Cost-saving measures announced last week by Seine River School Division, are not sitting well with all staff.

On Friday, the division announced that effective immediately, it is instituting a hiring freeze for all school-based vacancies, prioritizing internal reassignments or transfers before hiring additional staff across the division. Non-essential expenditures across schools and departments will also be scaled back. In addition, the division will introduce a fee-for-services model, beginning in January, for their K-4 busing program and their Kids At Play (KAP) program.

Christine Francey is an Educational Assistant (EA) at Richer School. She also happens to be President of Manitoba Government and General Employees Union (MGEU) 145, representing EAs. Francey says she has concerns about what these changes mean for EAs, especially because the division is not committing to calling in a substitute every time an EA is unable to make a shift. 

Teresa Hampton is Assistant Superintendent of Student Services for the division. She confirms that under these changes, there are different thresholds for each school. However, in some cases, a substitute EA will only be called in once there are at least three EAs missing on a particular day. That means in that scenario, there would be three EAs missing and only one substitute called in. 

"This leaves the kids really in not great shape," says Francey. "We have concerns because we are already working in a lot of schools with less EA coverage than we've had in the past."

Francey says what will likely happen is that a substitute EA will probably work with a student who has a greater need or is dangerous to leave alone. 

"So, then those kids who would just need an EA for academic work, they will be without the EA to help them get through their classes," she adds. 

Francey says there are definitely scenarios where a single EA will not be able to attempt to cover the responsibilities of three. She says it is already a struggle with the number of students needing attention, noting there could be five or six kids in a classroom who just need help academically, but are all relying on the same EA.

Francey says to the best of her knowledge, there has been no indication that a student might be asked to stay home from school if their EA is not in, or a parent called in to volunteer. Rather, she says school administration or other staff will be asked to help out in those situations. 

As union President, Francey says she is hearing from other EAs who are really worried about these changes. 

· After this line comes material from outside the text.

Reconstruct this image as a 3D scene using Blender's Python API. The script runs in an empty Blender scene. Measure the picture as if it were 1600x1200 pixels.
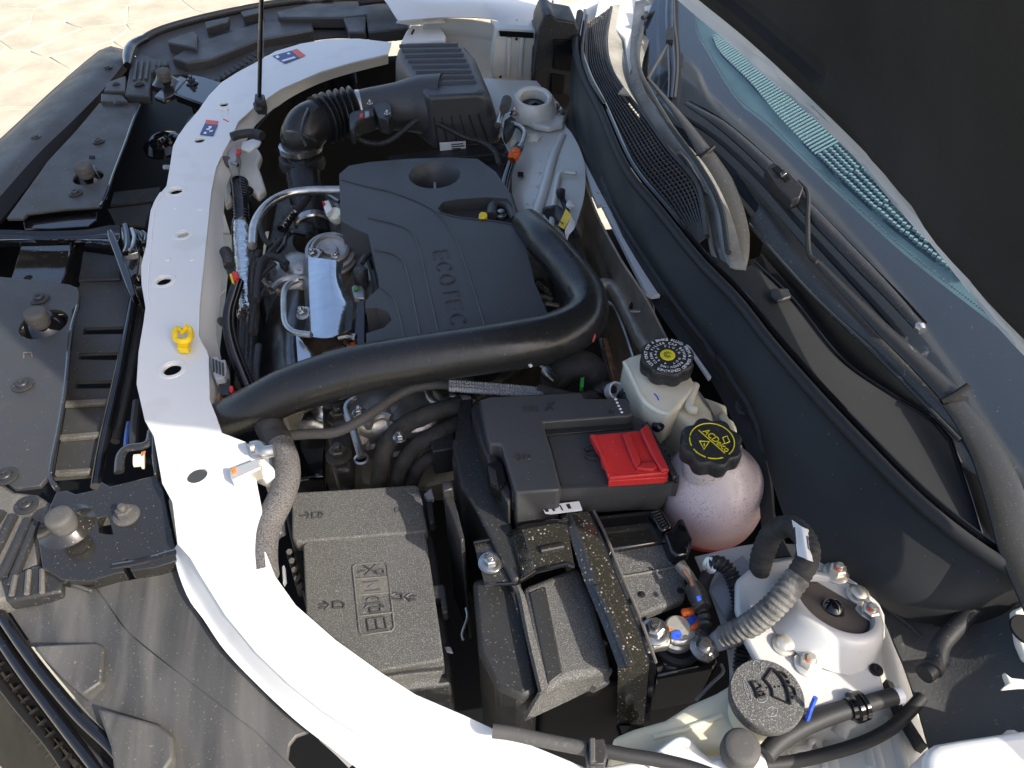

"We're already overworked and now add to it having to do the job of another EA while you are doing your own job is pretty difficult," she adds. 

Francey suggests there is a lot of money being spent on wages at the top end of a school division. She notes Seine River EAs finally went through their negotiations last year and received quite a significant increase in wages. However, Francey says they are now doing double the work as a result. 

"It's very frustrating," she adds. "We are worried, we could be hurt, kids could be hurt. And maybe it should be taken from the top end where people are getting raises that are what an EA makes for an entire year."

According to Francey, the top wage for an EA in Seine River School Division is $24.98 per hour. She suggests this is average for EAs when compared to other divisions. However, she points out that they only work six hours per day and 10 months a year. Also, she says they are not paid for all Professional Development days or holidays. 

Meanwhile, Annette Lyss is a Library Technician at Arborgate School in La Broquerie. She is also President of MGEU 144, representing library technicians and school secretaries. 

"We are already understaffed in many of our schools, especially with our Educational Assistants," says Lyss. "We're already having a hard time finding coverage when people are away and now, they are saying that we are not even going to be looking for subs unless there are more than three people away."

Lyss says this will have a ripple effect, noting as a Library Technician she may be told to be a substitute in a classroom because there are no subs available. But then if the division is not covering her position, it could be that they will have to cancel library. 

"So, it becomes a lot of shuffling and a lot of shoveling and a lot of stress for the staff which of course the children feed off of," adds Lyss. 

She notes one of her concerns is how all of this will impact children who only require a little bit of additional support. 

"So, the kids that are quiet, kids that behave, but need some extra support, are going to be falling through the cracks," she points out. "Because if you are quiet and you are behaving, you are not going to get the attention that you need."

Not only that, but Lyss is also concerned for the safety of both students and staff. She says some children act out in a violent manner through no fault of their own. Lyss says if there is not the proper EA coverage for these children, there will be children and staff that suffer as a result. 

According to Lyss, these changes were only made known to staff at the same time as they were presented to the public. She notes this is surprising, considering it is standard practice for the division to meet with different education groups prior to making a large announcement like this. 

Lyss says, on the one hand, she can see where the division is coming from in making these changes. However, she suggests that the timing, especially in the fee-for-services changes, could have been better. Lyss says if the division knew at the start of the school year that finances were tight, it should have instituted these changes then already. She notes many parents took advantage of the services because they were free and as a result made alternate plans such as finding a part-time job. 

"It makes it hard for them to try to plan anything now," adds Lyss. "They could possibly have made those different plans back in September, had they known that they were going to have to pay for these things."

Lyss encourages the division to stop spending money on things that have nothing to do with the education of children and to rather use that money on the front lines.